Again, justETF can tell you what you need to buy and sell to stay on target.

 

3) You can easily adjust your ETF portfolio as you age

The ideal portfolio for a 30-year old is not the same as for a 60-year old.
 
As we age we typically want to take less risk on equities and hold more safe assets like bonds. We're closer to spending our savings, and we have less time and earning years ahead of us to recover from a stock market crash.
 
Because ETFs are cheap and easy to trade, adjusting your asset allocation as you age is straightforward. You can reduce your exposure to equities and add to your bond ETFs in a matter of minutes.
 
 

4) You can make tactical allocation decisions

Even if you take a more active investment approach to the markets you'll also find an ETF portfolio is to your advantage.
 
Think the US market looks expensive?
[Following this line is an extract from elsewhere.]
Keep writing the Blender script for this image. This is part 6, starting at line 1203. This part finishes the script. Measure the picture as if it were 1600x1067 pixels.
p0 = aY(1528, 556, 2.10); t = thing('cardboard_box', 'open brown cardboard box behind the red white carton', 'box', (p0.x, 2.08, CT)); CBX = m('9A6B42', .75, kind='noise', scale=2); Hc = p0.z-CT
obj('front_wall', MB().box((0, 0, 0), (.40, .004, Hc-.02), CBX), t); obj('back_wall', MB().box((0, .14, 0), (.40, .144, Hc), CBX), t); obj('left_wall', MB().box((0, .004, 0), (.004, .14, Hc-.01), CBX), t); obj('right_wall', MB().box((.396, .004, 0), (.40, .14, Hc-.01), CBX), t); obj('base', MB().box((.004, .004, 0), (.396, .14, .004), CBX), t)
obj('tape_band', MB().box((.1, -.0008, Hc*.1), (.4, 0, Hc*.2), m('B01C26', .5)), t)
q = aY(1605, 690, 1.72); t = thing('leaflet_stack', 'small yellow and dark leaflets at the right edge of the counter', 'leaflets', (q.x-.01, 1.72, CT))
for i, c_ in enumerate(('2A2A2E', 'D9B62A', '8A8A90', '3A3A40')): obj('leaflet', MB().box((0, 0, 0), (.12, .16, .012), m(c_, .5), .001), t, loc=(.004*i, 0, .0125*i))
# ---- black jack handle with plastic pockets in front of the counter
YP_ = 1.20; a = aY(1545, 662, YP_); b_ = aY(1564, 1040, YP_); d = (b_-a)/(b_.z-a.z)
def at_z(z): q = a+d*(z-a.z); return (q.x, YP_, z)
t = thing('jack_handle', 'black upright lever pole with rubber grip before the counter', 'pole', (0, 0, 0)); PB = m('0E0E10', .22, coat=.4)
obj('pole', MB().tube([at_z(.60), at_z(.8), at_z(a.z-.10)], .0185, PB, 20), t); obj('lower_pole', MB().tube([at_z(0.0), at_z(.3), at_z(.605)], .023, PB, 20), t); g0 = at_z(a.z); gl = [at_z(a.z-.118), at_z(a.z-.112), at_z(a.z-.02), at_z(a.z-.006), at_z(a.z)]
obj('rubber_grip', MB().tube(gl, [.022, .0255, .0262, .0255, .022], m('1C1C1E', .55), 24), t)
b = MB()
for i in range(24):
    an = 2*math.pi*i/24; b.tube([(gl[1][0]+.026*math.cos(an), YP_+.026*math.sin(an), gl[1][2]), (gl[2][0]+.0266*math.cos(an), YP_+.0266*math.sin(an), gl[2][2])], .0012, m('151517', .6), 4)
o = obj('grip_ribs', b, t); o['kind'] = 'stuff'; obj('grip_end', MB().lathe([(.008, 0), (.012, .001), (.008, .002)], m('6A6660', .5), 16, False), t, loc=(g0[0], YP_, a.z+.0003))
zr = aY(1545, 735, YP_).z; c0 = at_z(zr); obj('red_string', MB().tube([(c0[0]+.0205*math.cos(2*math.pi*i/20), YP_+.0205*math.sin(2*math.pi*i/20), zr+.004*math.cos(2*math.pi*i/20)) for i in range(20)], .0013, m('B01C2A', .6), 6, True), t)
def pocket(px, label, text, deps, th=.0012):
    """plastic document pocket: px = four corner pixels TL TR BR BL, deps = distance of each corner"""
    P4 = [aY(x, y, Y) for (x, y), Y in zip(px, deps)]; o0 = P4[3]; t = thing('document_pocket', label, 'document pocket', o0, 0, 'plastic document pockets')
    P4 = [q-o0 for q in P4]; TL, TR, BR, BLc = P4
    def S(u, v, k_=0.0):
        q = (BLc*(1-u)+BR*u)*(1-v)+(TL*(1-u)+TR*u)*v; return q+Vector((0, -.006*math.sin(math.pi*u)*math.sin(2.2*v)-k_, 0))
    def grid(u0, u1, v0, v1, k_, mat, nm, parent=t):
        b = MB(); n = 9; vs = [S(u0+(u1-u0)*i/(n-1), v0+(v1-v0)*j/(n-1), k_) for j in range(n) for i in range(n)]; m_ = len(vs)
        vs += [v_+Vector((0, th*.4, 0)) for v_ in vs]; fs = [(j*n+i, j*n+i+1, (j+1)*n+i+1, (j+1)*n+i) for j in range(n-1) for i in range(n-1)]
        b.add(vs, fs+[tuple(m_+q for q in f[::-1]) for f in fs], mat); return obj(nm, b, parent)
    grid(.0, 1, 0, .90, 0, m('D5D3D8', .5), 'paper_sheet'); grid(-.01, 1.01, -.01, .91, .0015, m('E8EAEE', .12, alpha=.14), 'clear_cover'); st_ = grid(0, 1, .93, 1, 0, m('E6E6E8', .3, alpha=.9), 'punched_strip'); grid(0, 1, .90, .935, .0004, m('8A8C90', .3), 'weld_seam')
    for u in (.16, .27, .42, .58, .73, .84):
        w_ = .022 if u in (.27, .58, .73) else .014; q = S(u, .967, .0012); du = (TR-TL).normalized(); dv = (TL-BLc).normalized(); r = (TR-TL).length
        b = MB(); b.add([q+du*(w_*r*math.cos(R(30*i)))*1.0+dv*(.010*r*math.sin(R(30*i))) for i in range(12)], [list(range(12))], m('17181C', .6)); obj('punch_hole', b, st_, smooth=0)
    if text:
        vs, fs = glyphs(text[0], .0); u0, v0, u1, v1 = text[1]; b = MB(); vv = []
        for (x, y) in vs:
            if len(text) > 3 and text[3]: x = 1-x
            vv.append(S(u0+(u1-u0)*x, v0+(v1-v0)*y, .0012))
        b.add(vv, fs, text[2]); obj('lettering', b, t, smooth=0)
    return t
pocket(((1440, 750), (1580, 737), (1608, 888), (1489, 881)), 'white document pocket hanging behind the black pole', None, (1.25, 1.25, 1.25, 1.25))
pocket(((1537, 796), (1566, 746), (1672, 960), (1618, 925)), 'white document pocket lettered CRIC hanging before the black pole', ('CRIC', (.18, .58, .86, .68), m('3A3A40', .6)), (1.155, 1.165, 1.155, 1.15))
Reduce your US holdings and add to ETFs tracking the indices of countries you believe are cheaper.
 
There's no risk of a remote fund manager taking chances with your pension when you're in charge!

 

5) ETFs can deliver a retirement income, too

We now have more options than any previous generation when it comes to deciding how we manage our pension pot to deliver a fulfilling retirement. 
 
Ironically the ability to mix and match so many options can lead to analysis paralysis, especially when coupled with so much uncertainty about the years ahead. 
 
Many sensible investors remedy this by using their assets to generate an income to live on.
 
ETFs can again provide a solution, as many pay an income.
 
As you approach retirement you can switch to more income-oriented ETFs – or simply swap your accumulating ETFs for distributing versions instead of buying an annuity or some other costly financial product.
 
And if you do want to draw on your capital, you can sell down your ETF holdings as required.
 
Naturally, you will need to make sure you're balancing income and security. The screening tools can help with your research.